Uma ofensiva económica



Rui Vasco Silva
Membro da Comissão Política da JCP
Um dos mais salientes traços da acção governativa do PS ao longo destes quatro anos é a forma como tenta dissociar as políticas de direita, que no fundamental aplica, daquelas que afirma serem as suas opções ideológicas. Se impõe a quem trabalha a flexibilidade e a polivalência, se privatiza segundo os interesses dos grandes grupos económicos, se assina vergonhosos acordos salariais com os sindicatos amarelos na função pública, se faz duvidosas leituras da lei das 40 horas em benefício dos patrões, isso em nada se deve - segundo afirmam os ditos socialistas no Governo - a opções políticas com evidente carácter de classe mas antes «a circunstâncias específicas», à «necessidade de modernizar a economia», às «exigências dessa coisa que é a globalização»...
Actualmente, é através de um pacote laboral extremamente gravoso para os trabalhadores - e em especial para as novas e futuras gerações de trabalhadores - que concretiza mais algumas exigências das associações patronais. Contrariando a OIT e afirmando que, no nosso País, «se protege demais os trabalhadores», é pela mão de um Governo dito socialista que o patronato transforma em lei grande parte do seu caderno reivindicativo.
A resposta dos trabalhadores não se fez esperar e ao longo do último ano é ao intensificar da luta de classes que assistimos: luta política, económica e ideológica. Luta entre classes antagónicas com interesses e aspirações inconciliáveis. O Partido e a JCP, juntamente com a CGTP, avançam na primeira linha de combate ao pacote laboral. Mas qual é afinal o significado ideológico desta ofensiva?
Importa referir que este pacote não pode ser considerado separadamente de toda uma política nos mais diversos sectores da sociedade, da educação ao emprego, da defesa ao ambiente. Trata-se de eliminar todos os entraves à dominação do capitalismo monopolista e intensificar a exploração.
As propostas legislativas do Governo, autênticos textos de louvor ao capital, apresentam-nos as concepções do PS acerca do papel da mulher na sociedade - cuidar dos seus filhos e da casa, recebendo ainda assim a benesse de poder trabalhar a meio tempo -, sobre o trabalho e os trabalhadores, o fim do emprego e o início da era dos biscates, os seus planos de privatização da segurança social. Esta é, aliás, colocada ao dispor das grandes empresas através de isenções, benefícios e reduções contributivas.

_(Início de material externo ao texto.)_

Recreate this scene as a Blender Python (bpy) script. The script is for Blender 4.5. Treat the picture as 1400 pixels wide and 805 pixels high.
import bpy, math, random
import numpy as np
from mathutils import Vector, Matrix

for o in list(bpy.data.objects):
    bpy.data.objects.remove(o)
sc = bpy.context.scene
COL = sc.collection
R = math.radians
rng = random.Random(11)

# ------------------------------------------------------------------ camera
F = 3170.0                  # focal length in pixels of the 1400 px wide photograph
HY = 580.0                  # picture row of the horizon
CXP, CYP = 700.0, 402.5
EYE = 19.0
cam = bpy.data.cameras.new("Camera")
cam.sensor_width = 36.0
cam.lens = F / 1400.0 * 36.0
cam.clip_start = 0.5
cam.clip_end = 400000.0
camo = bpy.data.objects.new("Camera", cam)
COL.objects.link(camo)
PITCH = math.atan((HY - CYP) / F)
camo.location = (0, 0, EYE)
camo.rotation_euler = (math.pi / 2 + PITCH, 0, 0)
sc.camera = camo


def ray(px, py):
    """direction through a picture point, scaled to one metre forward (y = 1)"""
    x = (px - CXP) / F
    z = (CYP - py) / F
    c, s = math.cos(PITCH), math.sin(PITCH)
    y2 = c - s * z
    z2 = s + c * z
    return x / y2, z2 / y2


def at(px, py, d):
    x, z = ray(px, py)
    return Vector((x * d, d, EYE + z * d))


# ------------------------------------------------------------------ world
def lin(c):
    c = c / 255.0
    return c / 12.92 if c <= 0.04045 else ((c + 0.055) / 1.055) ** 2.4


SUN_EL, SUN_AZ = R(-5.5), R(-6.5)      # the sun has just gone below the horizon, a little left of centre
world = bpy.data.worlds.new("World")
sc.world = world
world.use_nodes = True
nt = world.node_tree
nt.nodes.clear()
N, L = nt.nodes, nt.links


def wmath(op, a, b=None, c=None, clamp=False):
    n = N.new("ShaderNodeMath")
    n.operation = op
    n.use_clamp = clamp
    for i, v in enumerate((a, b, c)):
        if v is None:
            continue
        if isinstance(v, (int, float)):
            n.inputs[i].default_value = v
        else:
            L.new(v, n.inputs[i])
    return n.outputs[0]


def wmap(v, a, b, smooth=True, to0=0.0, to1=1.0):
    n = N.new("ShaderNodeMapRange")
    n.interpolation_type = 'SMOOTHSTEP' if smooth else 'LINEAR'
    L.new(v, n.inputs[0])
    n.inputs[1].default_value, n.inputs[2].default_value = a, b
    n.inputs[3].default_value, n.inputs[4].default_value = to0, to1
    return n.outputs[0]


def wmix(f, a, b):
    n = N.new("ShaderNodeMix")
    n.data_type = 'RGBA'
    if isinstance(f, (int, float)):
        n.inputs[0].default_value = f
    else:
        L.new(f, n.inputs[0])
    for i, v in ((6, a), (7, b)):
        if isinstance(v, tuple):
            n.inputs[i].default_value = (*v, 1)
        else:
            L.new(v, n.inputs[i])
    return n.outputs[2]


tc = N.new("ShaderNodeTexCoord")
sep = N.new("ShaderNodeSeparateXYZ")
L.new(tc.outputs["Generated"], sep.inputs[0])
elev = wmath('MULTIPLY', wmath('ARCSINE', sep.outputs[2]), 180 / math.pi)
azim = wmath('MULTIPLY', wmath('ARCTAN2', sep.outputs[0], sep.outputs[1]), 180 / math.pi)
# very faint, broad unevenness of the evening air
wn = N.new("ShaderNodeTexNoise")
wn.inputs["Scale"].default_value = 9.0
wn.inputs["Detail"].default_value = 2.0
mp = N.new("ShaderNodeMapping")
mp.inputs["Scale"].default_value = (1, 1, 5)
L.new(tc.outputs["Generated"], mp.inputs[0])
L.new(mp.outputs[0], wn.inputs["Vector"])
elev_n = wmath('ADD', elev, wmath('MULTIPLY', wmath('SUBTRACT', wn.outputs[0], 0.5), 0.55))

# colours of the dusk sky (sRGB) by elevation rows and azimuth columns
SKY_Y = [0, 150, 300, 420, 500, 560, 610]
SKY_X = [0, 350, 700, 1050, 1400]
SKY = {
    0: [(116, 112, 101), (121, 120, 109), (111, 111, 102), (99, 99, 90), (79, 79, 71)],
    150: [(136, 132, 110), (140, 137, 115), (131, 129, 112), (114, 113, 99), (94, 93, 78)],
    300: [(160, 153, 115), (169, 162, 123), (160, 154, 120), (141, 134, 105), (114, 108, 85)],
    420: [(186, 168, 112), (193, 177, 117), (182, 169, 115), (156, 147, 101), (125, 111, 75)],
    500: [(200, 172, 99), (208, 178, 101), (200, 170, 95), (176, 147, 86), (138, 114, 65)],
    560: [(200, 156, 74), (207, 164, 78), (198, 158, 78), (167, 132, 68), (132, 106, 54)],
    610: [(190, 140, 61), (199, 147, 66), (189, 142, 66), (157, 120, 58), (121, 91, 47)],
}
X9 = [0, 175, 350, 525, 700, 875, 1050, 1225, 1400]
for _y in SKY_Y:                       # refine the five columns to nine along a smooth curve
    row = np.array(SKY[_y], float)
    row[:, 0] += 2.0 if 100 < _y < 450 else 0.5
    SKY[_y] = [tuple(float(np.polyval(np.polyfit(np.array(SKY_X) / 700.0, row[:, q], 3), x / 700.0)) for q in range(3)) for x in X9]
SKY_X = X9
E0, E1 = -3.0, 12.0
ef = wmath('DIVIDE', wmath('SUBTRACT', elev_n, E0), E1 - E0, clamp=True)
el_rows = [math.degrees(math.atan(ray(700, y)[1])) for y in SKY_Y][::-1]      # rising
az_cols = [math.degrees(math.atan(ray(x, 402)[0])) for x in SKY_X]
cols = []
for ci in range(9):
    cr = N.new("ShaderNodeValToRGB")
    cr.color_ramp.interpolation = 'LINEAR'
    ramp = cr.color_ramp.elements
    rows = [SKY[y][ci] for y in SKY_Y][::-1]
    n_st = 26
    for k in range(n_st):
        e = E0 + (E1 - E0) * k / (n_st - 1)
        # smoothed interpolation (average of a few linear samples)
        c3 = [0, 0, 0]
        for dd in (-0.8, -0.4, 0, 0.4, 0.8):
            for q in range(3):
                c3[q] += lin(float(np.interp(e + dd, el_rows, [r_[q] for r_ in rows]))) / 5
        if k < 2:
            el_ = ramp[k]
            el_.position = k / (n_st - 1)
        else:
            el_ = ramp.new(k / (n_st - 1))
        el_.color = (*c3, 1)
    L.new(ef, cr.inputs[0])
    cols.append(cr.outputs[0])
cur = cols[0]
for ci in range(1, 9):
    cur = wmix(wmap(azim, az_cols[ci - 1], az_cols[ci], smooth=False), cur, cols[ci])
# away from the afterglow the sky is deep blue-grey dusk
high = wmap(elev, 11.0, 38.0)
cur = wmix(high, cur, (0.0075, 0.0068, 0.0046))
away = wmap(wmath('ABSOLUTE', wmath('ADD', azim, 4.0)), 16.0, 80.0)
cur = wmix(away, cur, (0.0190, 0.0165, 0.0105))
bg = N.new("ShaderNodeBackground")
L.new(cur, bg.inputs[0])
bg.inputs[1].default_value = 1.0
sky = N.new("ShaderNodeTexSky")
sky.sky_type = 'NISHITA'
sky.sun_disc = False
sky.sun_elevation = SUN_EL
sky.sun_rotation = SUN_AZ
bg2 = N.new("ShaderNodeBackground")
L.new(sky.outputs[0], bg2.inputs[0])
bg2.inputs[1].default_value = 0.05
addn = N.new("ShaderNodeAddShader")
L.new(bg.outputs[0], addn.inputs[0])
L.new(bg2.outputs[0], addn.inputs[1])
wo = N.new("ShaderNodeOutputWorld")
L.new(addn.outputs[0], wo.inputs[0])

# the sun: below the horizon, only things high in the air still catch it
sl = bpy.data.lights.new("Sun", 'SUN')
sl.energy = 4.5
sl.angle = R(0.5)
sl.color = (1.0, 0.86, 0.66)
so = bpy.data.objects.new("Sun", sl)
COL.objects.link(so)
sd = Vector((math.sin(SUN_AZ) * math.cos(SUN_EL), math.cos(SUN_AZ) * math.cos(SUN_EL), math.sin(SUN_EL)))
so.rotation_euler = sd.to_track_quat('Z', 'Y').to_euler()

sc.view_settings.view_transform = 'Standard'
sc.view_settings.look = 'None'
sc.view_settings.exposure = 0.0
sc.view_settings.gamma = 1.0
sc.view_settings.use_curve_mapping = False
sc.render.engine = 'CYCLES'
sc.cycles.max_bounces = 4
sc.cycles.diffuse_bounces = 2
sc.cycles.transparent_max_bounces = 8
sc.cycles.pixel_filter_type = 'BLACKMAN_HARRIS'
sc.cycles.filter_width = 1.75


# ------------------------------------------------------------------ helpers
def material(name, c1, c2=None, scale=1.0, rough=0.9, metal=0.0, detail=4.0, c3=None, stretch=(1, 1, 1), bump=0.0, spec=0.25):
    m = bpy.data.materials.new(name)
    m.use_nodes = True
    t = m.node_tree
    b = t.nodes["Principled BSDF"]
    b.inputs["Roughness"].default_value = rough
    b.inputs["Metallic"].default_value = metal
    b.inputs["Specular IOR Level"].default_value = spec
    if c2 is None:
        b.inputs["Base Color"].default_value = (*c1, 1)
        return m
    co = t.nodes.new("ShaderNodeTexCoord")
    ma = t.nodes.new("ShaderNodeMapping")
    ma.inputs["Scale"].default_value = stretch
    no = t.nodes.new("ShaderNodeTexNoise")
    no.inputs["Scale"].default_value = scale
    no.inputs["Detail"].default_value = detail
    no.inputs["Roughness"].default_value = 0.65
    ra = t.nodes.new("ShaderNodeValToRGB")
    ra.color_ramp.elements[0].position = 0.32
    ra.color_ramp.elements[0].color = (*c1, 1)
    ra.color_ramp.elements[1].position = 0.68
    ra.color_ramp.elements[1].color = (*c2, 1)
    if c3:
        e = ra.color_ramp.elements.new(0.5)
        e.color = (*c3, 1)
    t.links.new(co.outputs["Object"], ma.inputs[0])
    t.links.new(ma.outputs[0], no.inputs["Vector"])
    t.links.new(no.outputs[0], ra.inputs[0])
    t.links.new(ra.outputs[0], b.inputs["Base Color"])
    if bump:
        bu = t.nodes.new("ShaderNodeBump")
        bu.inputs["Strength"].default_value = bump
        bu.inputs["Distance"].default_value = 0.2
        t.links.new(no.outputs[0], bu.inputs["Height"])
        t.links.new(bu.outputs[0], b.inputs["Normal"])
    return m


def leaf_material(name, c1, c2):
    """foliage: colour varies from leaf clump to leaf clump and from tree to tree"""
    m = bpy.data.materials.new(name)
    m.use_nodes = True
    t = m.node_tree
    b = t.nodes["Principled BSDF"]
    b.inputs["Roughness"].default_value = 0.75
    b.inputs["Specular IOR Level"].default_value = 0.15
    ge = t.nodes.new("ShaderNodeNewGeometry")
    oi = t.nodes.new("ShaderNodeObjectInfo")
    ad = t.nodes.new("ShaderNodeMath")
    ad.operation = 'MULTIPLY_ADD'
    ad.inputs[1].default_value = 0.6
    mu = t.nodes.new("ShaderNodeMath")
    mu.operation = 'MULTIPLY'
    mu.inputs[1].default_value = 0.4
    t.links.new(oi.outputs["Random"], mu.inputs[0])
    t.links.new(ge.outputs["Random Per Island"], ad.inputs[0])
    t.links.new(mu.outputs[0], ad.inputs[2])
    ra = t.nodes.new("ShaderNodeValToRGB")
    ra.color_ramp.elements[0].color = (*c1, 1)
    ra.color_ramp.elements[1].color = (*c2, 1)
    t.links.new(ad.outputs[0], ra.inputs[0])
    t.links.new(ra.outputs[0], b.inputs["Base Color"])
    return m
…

O profundo desrespeito por quem produz toda a riqueza do nosso País, o deslumbramento perante a finança e as actividades parasitárias são importantes traços ideológicos que emolduram as alterações à lei das férias, ao conceito de retribuição, à lei do trabalho nocturno e ao lay-off, o trabalho a tempo parcial.
A participação do patronato na elaboração das leis do trabalho é inconstitucional. Todavia, o desrespeito pela Constituição já não é novidade para o PS, para a direita; as revisões a que a submetem eliminam gradualmente o seu conteúdo progressista. Princípios como a efectiva igualdade entre homem e mulher ou uma mais justa distribuição da riqueza, a submissão do económico ao político são esquecidos ou simplesmente liquidados.
Mas é na luta ideológica que os burgueses mais demonstram o medo que sentem daqueles que exploram. Pregam o fim da luta de classes, anunciando a sociedade capitalista como o estádio final de harmonia entre exploradores e explorados, a colaboração entre classes - ideias que se encontram na base do pacote.
Conhecem bem a força dos trabalhadores organizados, unidos e em luta; por isso desvalorizam a contratação colectiva, precarizam, afastam tantos e tantos jovens dos sindicatos de classe.
A «terceira via» parece afinal ser apenas mais uma faixa de rodagem da velha estrada capitalista. Como escreveram Marx e Engels no Manifesto há 150 anos atrás, o socialismo da burguesia é uma mera figura de retórica, continua a consistir na afirmação de que "os burgueses são burgueses - no interesse da classe trabalhadora". Todavia, os exploradores continuam hoje como então a produzir os seus coveiros e o seu declínio é tão certo quanto o é a construção do Socialismo e do Comunismo! Avante, a luta continua!